Os vinis, todos de música eletrônica, que reuniu ao longo de 18 anos estão em estantes que ocupam duas paredes de seu apartamento. Ele guarda ainda caixas e mais caixas em Londres. Um dos destaques da sala são dois toca-discos Technics produzidos em edição limitada e banhados a ouro. “Já me ofereceram até R$ 15 mil pelo par”, conta Noise. Por ora, ele nem pensa em vender. As viagens constantes que ele faz ao redor do mundo já lhe custaram bons exemplares de vinis. Uma companhia aérea espanhola perdeu uma case de que ele nunca mais teve notícias. “Já fiz apresentações malucas, tocando sexta em Madri e sábado em Campo Grande. Não é normal virar a noite, entrar num avião e descer em outro país. Sofri demais com a bagagem”, admite.

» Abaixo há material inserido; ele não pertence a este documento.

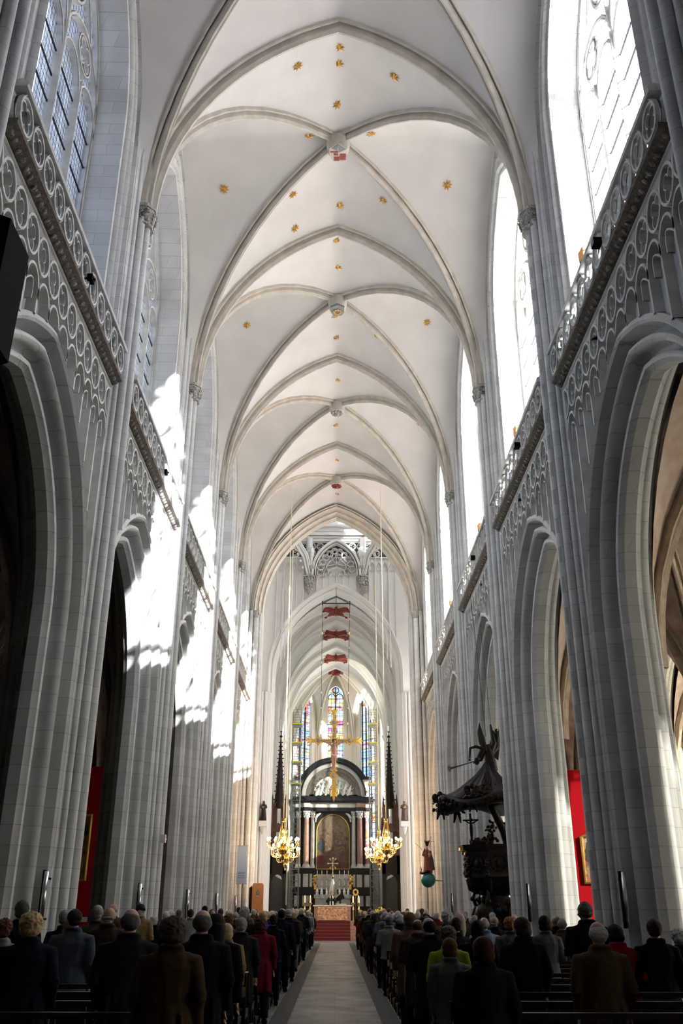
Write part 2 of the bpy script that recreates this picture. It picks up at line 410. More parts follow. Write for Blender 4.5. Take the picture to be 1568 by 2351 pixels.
    shift(mb); out['rail'] = mb.mesh('top_rail')
    # window tracery, glass, bars
    mb = MB(sx); Lw = 6.45
    for j in range(1, 4):
        s_ = MID - GH + 2*GH*j/4
        top = 20.4 if j != 2 else 21.6
        mb.prism([(Lw-.16,s_-.02),(Lw-.04,s_-.075),(Lw+.14,s_-.075),(Lw+.2,s_-.02),(Lw+.2,s_+.02),(Lw+.14,s_+.075),(Lw-.04,s_+.075),(Lw-.16,s_+.02)], 14.3, top)
    def bar(p, wd=.11, closed=False): strip(mb, p, wd, Lw+.12, Lw-.12, closed, .3); strip(mb, p, wd, Lw-.1, Lw+.14, closed, .3)
    for j in range(4):
        s_ = MID - GH + GH/2*(j+.5)
        bar([(s_-.69*math.cos(a), 19.9+.85*math.sin(a)) for a in [PI*i/10 for i in range(11)]], .09)
    bar([(MID+q[0]*.985, q[1]) for q in arch_pts(GH, 1.93, 20.5, 14, 14.3)], .16)
    for c_ in (MID-1.4, MID+1.4):
        bar([(c_-1.4*math.cos(a), 20.5+1.5*math.sin(a)) for a in [PI*i/12 for i in range(13)]], .11)
        bar(quatre(c_, 21.3, .42, .42, 24, 4, .3), .06, True); bar(oval(c_, 21.3, .5, .5, 14, 0), .08, True)
    bar(oval(MID, 22.75, .85, .85, 18, 0), .11, True); bar(quatre(MID, 22.75, .75, .75, 30, 6, .3), .07, True)
    for sg in (-1, 1): bar([(MID+sg*2.55,21.4),(MID+sg*1.7,22.0),(MID+sg*.95,23.4)], .09); bar([(MID+sg*.25,23.5),(MID+sg*.1,24.1),(MID,24.5)], .09)
    out['win_tracery'] = mb.mesh('window_tracery')
    mb = MB(sx)
    xs = [-GH + 2*GH*i/24 for i in range(25)]
    mb.grid([[(Lw+.04, MID+x, 14.3) for x in xs], [(Lw+.04, MID+x, arch_z(x, GH, 1.93, 20.5)) for x in xs]])
    out['pane'] = mb.mesh('leaded_pane')
    mb = MB(sx)
    z = 15.0
    while z < 20.2:
        mb.box(Lw-.03, Lw+.0, MID-GH, MID+GH, z-.025, z+.025); z += .78
    out['bars'] = mb.mesh('saddle_bars')
    out['pane_first'] = out['pane'].copy(); out['pane_first'].materials.append(M['glass_first'])
    out['pane_dim'] = out['pane'].copy(); out['pane_dim'].materials.append(M['glass_dim'])
    for k, m in (('arcade','stone'),('clerestory','stone'),('tracery','trac'),('cornice','dark_stone'),('leaves','leafstone'),('open_tracery','trac'),('rail','trac'),
                 ('win_tracery','trac'),('pane','glass_clear'),('bars','iron')):
        if k != 'arcade': out[k].materials.append(M[m])
        if k == 'arcade': out['arcade_aisle'].polygons.foreach_set('use_smooth', [True]*len(out['arcade_aisle'].polygons)); out['arcade_aisle'].set_sharp_from_angle(angle=R(38))
        if k in ('arcade','clerestory'):
            out[k].polygons.foreach_set('use_smooth', [True]*len(out[k].polygons)); out[k].set_sharp_from_angle(angle=R(38))
    return out
NW = [0]
def add_bay(meshes, sx, y, visible):
    side = SIDE[sx]
    wl = structure(link('wall_'+side, meshes['arcade'], None, (0,y,0)))
    link('blind_tracery', meshes['tracery'], wl)
    structure(link('wall_'+side, meshes['clerestory'], None, (0,y,0)))
    NW[0] += 1
    wn = structure(link('window_%d' % NW[0], meshes['win_tracery'], None, (0,y,0)))
    link('leaded_pane', meshes['pane'] if y > 18 else meshes['pane_first' if y > 9 else 'pane_dim'], wn); link('saddle_bars', meshes['bars'], wn)
    if visible:
        n = round((y-PIERS[0])/BAY) - 1
        b = empty('gallery_balustrade', (sx*5.1, y+4.5, 13.0), 0, 'pale stone gallery balustrade of pierced ovals, %s wall, %s bay from camera' % (side, ORD[n-1]), 'balustrade', 'gallery balustrades along the nave')
        for nm, k in (('top_rail','rail'),('open_tracery','open_tracery'),('cornice','cornice')):
            o = link(nm, meshes[k], b, (-sx*5.1, -4.5, -13.0))
            if nm == 'cornice': o['label'] = 'dark brown weathered cornice'; link('carved_leaves', meshes['leaves'], o)
    portal(sx*7.5, y+MID, 19.5, 5.8, 10.5, (-sx,0,0))
BM = {1: bay_meshes(1), -1: bay_meshes(-1)}
for sx in (1, -1):
    for k, y in enumerate(PIERS): add_bay(BM[sx], sx, y, k >= 2)

# ------------------------------------------------------------------ piers: core, shafts, capital, base
def pier_meshes(sx, top=18.7):
    out = {}
    mb = MB(sx)
    mb.prism([(5.52,-.60),(5.40,-.46),(5.33,-.30),(5.33,.30),(5.40,.46),(5.52,.60),(5.62,.66),(5.95,.68),(6.3,.68),(6.66,.66),(6.82,.52),(6.82,-.52),(6.66,-.66),(6.3,-.68),(5.95,-.68),(5.62,-.66)], 0, 13.4)
    mb.prism([(5.46,-.62),(5.38,-.46),(5.33,-.30),(5.33,.30),(5.38,.46),(5.46,.62),(5.9,.64),(7.5,.64),(7.5,-.64),(5.9,-.64)], 13.3, 27.3)
    out['core'] = (mb.mesh('pier_core'), 'stone')
    for nm, (L, s_, r) in {'a':(5.16,0,.118),'b':(5.26,.215,.112),'c':(5.26,-.215,.112)}.items():
        mb = MB(sx); mb.tube([(L,s_,.6),(L,s_,top)], r, 14); mb.lathe([(r*1.7,0),(r*1.7,.42),(r*1.35,.46),(r*1.4,.52),(r*1.05,.6)], (L,s_,0), 12)
        out['shaft_'+nm] = (mb.mesh('shaft'), 'stone')
    mb = MB(sx)
    for s_ in (-1,1):
        mb.tube([(5.37,s_*.40,0),(5.37,s_*.40,21)], .075, 10); mb.tube([(5.46,s_*.55,0),(5.46,s_*.55,20.5)], .05, 8)
    out['rolls'] = (mb.mesh('slender_rolls'), 'stone')
    mb = MB(sx); rnd = random.Random(5)
    o8 = lambda r, s: [(5.21+r*math.cos(a)*.95, s*r*math.sin(a)) for a in [PI/8+PI/4*i for i in range(8)]]
    mb.prism(o8(.33,1.25), 19.02, 19.12); mb.prism(o8(.29,1.25), 18.95, 19.03); mb.prism(o8(.26,1.28), 18.50, 18.55)
    mb.lathe([(.22,18.54),(.22,18.62),(.25,18.8),(.29,18.95)], (5.21,0,0), 12, mod=lambda a,z: 1+.15*abs(math.sin(a)))
    for row, z, n, rr in ((0,18.64,9,.25),(1,18.76,8,.28),(2,18.87,9,.30)):
        for i in range(n):
            a = 2*PI*(i+.5*row)/n
            q = Euler((rnd.uniform(-.5,.5), rnd.uniform(-.5,.5), a)).to_matrix()
            mb.ball((5.21+rr*math.cos(a)*.95, 1.2*rr*math.sin(a), z), (.038,.06,.055), 6, 4, q)
            mb.ball((5.21+(rr+.03)*math.cos(a)*.95, 1.2*(rr+.03)*math.sin(a), z+.04), (.025,.035,.022), 5, 4, q)
    out['capital'] = (mb.mesh('capital'), 'capital')
    for k, (me, m) in out.items():
        me.materials.append(M[m])
        if k != 'capital': me.polygons.foreach_set('use_smooth', [True]*len(me.polygons)); me.set_sharp_from_angle(angle=R(40))
    return out
PM = {1: pier_meshes(1), -1: pier_meshes(-1)}
def add_pier(sx, y, n, label=None):
    side = SIDE[sx]
    p = empty('stone_pier', (0, y, 0), 0, label or 'tall clustered stone pier with carved capital, %s side of nave, %s from camera' % (side, ORD[n]), 'pillar', 'nave piers')
    p['kind'] = 'structure'
    for k, (me, m) in PM[sx].items():
        nm = {'core':'pier_core','rolls':'slender_rolls','capital':'capital'}.get(k, 'shaft')
        link(nm, me, p)
    return p
for sx in (1, -1):
    for k, y in enumerate(PIERS):
        add_pier(sx, y, k-2) if k >= 2 else structure(link('trim_%d' % (90+k+(10 if sx > 0 else 0)), PM[sx]['core'][0], None, (0,y,0)))

# ------------------------------------------------------------------ rib vaults
def circ(h, v):            # arc from a vertical-ish start: run h, rise v; returns f(t) -> (run, rise), t in 0..1
    Rr = (h*h + v*v)/(2*h); a1 = math.acos(max(-1, min(1, (Rr-h)/Rr)))
    if v > Rr: pass
    a1 = math.atan2(v, Rr-h) if Rr > h else PI - math.atan2(v, h-Rr)
    return lambda t: (Rr - Rr*math.cos(a1*t), Rr*math.sin(a1*t))
RIB = [(-.19,-.14),(-.19,.03),(-.165,.06),(-.135,.05),(-.115,-.02),(-.085,-.03),(-.07,.08),(-.075,.15),(-.045,.20),(-.025,.25),(.025,.25),(.045,.20),(.075,.15),(.07,.08),(.085,-.03),(.115,-.02),(.135,.05),(.165,.06),(.19,.03),(.19,-.14)]
def rib(mb, pts, sc_=1.0, prof=RIB):
    """moulded rib under a curve: profile (side, down)"""
    pts = [Vector(p) for p in pts]; rows = []
    for i, p in enumerate(pts):
        a = pts[max(0,i-1)]; b = pts[min(len(pts)-1,i+1)]; t = (b-a).normalized()
        h = Vector((pts[-1].x-pts[0].x, pts[-1].y-pts[0].y, 0)).normalized(); side = Vector((-h.y, h.x, 0))
        dn = side.cross(t).normalized()
        if dn.z > 0 or (abs(dn.z) < .05 and False): dn = -dn
        rows.append([p + side*s_*sc_ + dn*d*sc_ for s_, d in prof])
    mb.grid(rows)
def vault(y0, y1, hx, z0, z1, hw, zw0, zw1, inset, mweb, mrib, x0=0.0, name='ceiling', n=12, ribs=True, sgn=(1,-1), trans=True, kx=0, zr=None):
    """quadripartite vault over [y0,y1] x [x0-hx, x0+hx]; hw: x of the wall rib; zw0/zw1 wall rib springing and apex"""
    ym = (y0+y1)/2; B = (y1-y0)/2; rise = z1-z0
    mb = MB(); mr = MB()
    fT = circ(hx, rise); fD = circ(math.hypot(hx, B), rise); dl = math.hypot(hx, B)
    Fh = B - inset; fF = circ(Fh, zw1-zw0)
    def inv(f, z):           # parameter for a given rise
        lo, hi = 0.0, 1.0
        for _ in range(30):
            m_ = (lo+hi)/2
            if f(m_)[1] < z: lo = m_
            else: hi = m_
        return lo
    qs = [math.sin(PI/2*i/n)**1.0 for i in range(n+1)]
    for sx in sgn:
        for sy in (1, -1):
            T=[];D=[];F=[]
            for q in qs:
                z = rise*q
                a = fT(inv(fT, z) if q < 1 else 1); T.append((x0+sx*(hx-a[0]), ym-sy*B, z0+z))
                a = fD(inv(fD, z) if q < 1 else 1); D.append((x0+sx*(hx-a[0]*hx/dl), ym-sy*(B-a[0]*B/dl), z0+z))
                zz = z0 + (zw1-z0)*q
                a = (0,0) if zz <= zw0 else fF(inv(fF, zz-zw0) if q < 1 else 1)
                F.append((x0+sx*hw, ym-sy*(B-inset-a[0]), zz))
            for A, E in ((T, D), (D, F)):
                rows = []
                for i in range(n+1):
                    a, b = Vector(A[i]), Vector(E[i]); row = []
                    for j in range(7):
                        u = j/6; p = a.lerp(b, u); p.z += 4*u*(1-u)*.05*(b-a).length*qs[i]; row.append(p)
                    rows.append(row)
                mb.grid(rows, flip=(sx*sy > 0) ^ (A is D))
            if ribs: rib(mr, D)
    o = mb.build(name, mweb); bm = bmesh.new(); bm.from_mesh(o.data); bmesh.ops.remove_doubles(bm, verts=bm.verts, dist=.004); bm.to_mesh(o.data); bm.free()
    o.data.polygons.foreach_set('use_smooth', [True]*len(o.data.polygons)); o.data.set_sharp_from_angle(angle=R(44)); structure(o)
    if ribs:
        r = structure(mr.build('trim_%d' % (round(y0)+100), mrib, None, 30))
    return o
def transverse(y, hx, z0, z1, m, x0=0.0, sc_=1.25, name=None, n=16, prof=RIB, leg=0):
    mb = MB(); f = circ(hx, z1-z0); pts = []
    for sx in (1,-1):
        pts = [(x0+sx*(hx-f(i/n)[0]), y, z0+f(i/n)[1]) for i in range(n+1)]
        rib(mb, pts, sc_, prof)
        if leg: mb.tube([(pts[0][0]+sx*.14, y, z0-leg), (pts[0][0]+sx*.14, y, z0+.1)], .15, 10)
    return structure(mb.build(name or 'trim_%d' % round(y), m, None, 30))
VZ0, VZ1 = 19.0, 26.45
webs = []
for y in PIERS[1:]:
    webs.append(vault(y, y+BAY, 5.24, VZ0, VZ1, 5.5, 20.5, 26.2, .6, M['plaster'], M['rib']))
    transverse(y, 5.24, VZ0, VZ1, M['rib'])
mb = MB(); mb.box(-9, 9, -8, 55.9, 27.6, 27.9); structure(mb.build('ceiling', M['plaster']))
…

E não somente isso. Para Noise, a performance de um DJ não muda em nada ao utilizar um CD. “Faço scratch ainda melhor com os equipamentos que existem hoje. O vinil te deixa limitado. Já o CD permite milhões de possibilidades a mais, você pode usar muitos efeitos diferentes.” Seu próprio selo, a Noise Music, também parou de produzir vinis – dos 63 lançamentos, ele só fez edições no bolachão até o número 23. E para quem pretende investir no equipamento, Noise dá a dica: “Um leigo deveria comprar um toca-discos que tem saída para USB, que é mais interessante. Você pega o vinil e pode colocar a música no seu computador. Ou seja, o equipamento, além de tocar, também grava música.”
Consulta e audição Neófitos no vinil têm um endereço obrigatório para iniciar sua pesquisa em novos e velhos sons. Projeto criado por Edu Pampani há nove anos, a Discoteca Pública traz um acervo de 15 mil títulos de música brasileira, material disponível para consulta, gravação e audição. Há dois meses ocupando uma loja no Mercado do Cruzeiro, a Discoteca Pública também tem uma loja (com vinis e CDs, novos e usados). E duas vezes por mês ainda promove uma feira de vinis – no segundo sábado de cada mês na Galeria Inconfidentes, na Savassi e no terceiro sábado no Mercado do Cruzeiro – onde também se encontram toca-discos.
“De 2010 para cá, deu para perceber que a procura por vinis chegou a pessoas mais jovens. E não é por saudosismo, mas geralmente são pessoas que herdam discos dos pais e avós e com o tempo começaram a pegar o gosto pelo vinil”, diz Pampani. Por dia, circulam em média 70 pessoas no espaço do mercado. “Filhos, sobrinhos e netos de compositores que já morreram estão começando a resgatar a memória do artista. Geralmente, são nomes que gravaram um só compacto, então, como a família não guardou nada, eles vêm aqui para escutar e gravar. Não fico só atrás dos medalhões”, diz Pampani. Na internet, ele ainda oferece o mapa da mina. No endereço discotecapublica.blogspot.com.br, encontra-se uma seleção de sebos, lojas de discos e de equipamentos de BH, dicas de como cuidar dos discos e o acervo de títulos que compõem o projeto.